Appeal over children’s residential home after Wolverhampton council says it’s not needed
A plan to open a children’s residential home that has been rejected twice by a council could still go ahead.
City of Wolverhampton Council has twice rejected planning applications to convert a six-bed home in Codsall Road, Wolverhampton, into a residential home for children.

The local authority rejected a move in 2024 to convert the home for up to four children and then turned down another application to use the home for up to three children saying the facility was not needed.
The applicant Support and Sustain Care Ltd has now appealed to the government’s planning inspectorate in a bid to get the council’s ruling on the home for four children overturned.
City of Wolverhampton Council first rejected a move to convert the six-bed home into a residential home for up to four children in April 2024.
The local authority’s planners said the conversion would result in “greater levels of activity, noise and disturbance.”
In response, another application was then put forward to convert the home into a residential home for up to three children but that was also rejected by the council earlier this year.
The council said the loss of a six-bed family home would ‘inhibit it from reaching its housing targets’ and the city already had enough accommodation for vulnerable children.
“There is not a demonstrable need for additional private children’s care home accommodation within the city of Wolverhampton, and insufficient justification has been provided to outweigh the loss of a family dwellinghouse amidst growing housing targets,” the council said in a report outlining the refusal.
A statement included with the application for the residential home said: “The proposed development would provide an invaluable facility for a small number of vulnerable and neglected young people, offering a caring and nurturing environment that they may never have experienced previously.

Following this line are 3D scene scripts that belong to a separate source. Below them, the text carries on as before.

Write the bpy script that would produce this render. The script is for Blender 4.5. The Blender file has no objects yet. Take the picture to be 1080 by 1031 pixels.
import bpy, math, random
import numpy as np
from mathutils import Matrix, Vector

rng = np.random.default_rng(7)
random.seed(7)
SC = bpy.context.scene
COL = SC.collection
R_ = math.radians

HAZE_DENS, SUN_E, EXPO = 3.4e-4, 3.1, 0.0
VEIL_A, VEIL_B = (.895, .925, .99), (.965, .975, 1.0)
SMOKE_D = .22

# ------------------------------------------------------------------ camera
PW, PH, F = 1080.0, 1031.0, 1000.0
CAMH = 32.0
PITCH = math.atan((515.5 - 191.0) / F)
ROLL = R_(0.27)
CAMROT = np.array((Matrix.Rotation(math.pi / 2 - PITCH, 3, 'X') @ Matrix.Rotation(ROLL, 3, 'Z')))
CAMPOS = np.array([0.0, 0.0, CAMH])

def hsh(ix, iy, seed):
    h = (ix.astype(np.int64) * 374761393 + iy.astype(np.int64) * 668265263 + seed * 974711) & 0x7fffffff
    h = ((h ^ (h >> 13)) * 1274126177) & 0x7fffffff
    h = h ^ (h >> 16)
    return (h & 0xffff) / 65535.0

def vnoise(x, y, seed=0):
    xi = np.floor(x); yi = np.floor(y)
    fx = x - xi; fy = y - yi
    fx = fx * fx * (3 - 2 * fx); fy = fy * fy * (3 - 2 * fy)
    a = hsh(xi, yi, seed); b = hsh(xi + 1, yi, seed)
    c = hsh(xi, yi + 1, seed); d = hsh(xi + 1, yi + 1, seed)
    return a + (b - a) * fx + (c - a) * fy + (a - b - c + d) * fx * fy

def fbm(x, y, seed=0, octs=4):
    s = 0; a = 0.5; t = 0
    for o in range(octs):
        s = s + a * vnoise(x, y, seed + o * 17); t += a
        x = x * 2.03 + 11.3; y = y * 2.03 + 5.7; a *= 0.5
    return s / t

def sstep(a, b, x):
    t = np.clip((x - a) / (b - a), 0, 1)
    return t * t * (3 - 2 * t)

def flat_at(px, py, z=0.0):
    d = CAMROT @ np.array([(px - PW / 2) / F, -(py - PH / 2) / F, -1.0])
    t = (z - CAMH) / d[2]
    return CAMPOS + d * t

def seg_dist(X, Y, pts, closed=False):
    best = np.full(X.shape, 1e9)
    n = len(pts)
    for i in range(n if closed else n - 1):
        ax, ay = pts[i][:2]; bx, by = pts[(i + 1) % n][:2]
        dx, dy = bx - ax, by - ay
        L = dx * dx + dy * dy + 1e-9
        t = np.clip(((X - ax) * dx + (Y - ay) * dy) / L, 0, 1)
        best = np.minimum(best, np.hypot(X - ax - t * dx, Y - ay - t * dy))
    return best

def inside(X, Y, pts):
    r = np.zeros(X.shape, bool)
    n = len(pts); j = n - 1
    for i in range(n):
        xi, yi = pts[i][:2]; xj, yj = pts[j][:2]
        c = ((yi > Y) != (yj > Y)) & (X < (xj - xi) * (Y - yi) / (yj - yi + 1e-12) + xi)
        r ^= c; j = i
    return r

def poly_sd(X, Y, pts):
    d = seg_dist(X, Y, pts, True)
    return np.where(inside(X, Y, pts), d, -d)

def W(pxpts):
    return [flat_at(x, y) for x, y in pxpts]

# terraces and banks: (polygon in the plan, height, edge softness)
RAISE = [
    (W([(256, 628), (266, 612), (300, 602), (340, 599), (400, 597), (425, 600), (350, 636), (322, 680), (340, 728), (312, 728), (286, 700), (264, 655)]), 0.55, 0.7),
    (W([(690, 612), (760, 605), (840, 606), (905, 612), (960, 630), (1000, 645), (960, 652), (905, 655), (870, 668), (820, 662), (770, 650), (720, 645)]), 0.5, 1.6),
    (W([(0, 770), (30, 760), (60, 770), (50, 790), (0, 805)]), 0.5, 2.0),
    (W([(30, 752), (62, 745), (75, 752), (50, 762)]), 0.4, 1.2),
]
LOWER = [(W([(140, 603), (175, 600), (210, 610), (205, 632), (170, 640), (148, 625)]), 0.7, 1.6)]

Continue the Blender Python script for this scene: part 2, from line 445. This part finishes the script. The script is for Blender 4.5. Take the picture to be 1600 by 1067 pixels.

The kind of environment that those more fortunate might take for granted, with opportunities to play, learn and develop under the protective wing of fully trained carers.
“The conversion proposed will have no adverse impact upon the character of the area due to the small scale of the proposed facility.
“From the outside the property will appear no different to a family home and given the nature and quantum of care provided it is considered that a material change of use requiring planning permission would not arise and instead the proposed change of use would constitute lawful development.”